Not many people think of shantytowns, illegal street vendors, and unlicensed roadside hawkers as major economic players.  But according to journalist Robert Neuwirth, that’s exactly what they’ve become.  In his new book, Stealth of Nations: The Global Rise of the Informal Economy, Neuwirth points out that small, illegal, off-the-books businesses collectively account for trillions of dollars in commerce and employ fully half the world’s workers. Further, he says, these enterprises are critical sources of entrepreneurialism, innovation, and self-reliance.  And the globe’s gray and black markets have grown during the international recession, adding jobs, increasing sales, and improving the lives of hundreds of millions.  It’s time, Neuwirth says, for the developed world to wake up to what those who are working in the shadows of globalization have to offer.

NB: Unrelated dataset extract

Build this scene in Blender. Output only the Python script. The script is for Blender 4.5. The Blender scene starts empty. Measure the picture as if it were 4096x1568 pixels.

We thought the discussion of how large multinationals are using this distribution channel was particularly noteworthy:

Procter & Gamble, Unilever, Colgate-Palmolive: They sell lots of products through the little unregistered and unlicensed stores in the developing world. And they want their products in those stores, because that’s where the customers are…Procter & Gamble, for instance, realized that although Walmart is its single largest customer, System D outposts, when you total them up, actually account for more business. So Procter & Gamble decided to get its products into those stores. In each country, P&G hires a local distributor — sometimes several layers of local distributors — to get the product from a legal, formal, tax paying company to a company willing to deal with unlicensed vendors who don’t pay taxes.  That’s how Procter & Gamble gets Downy fabric softener, Tide laundry detergent, and all manner of other goods into the squatter communities of the developing world.  Today, in aggregate, these markets make up the largest percentage of the company’s sales worldwide.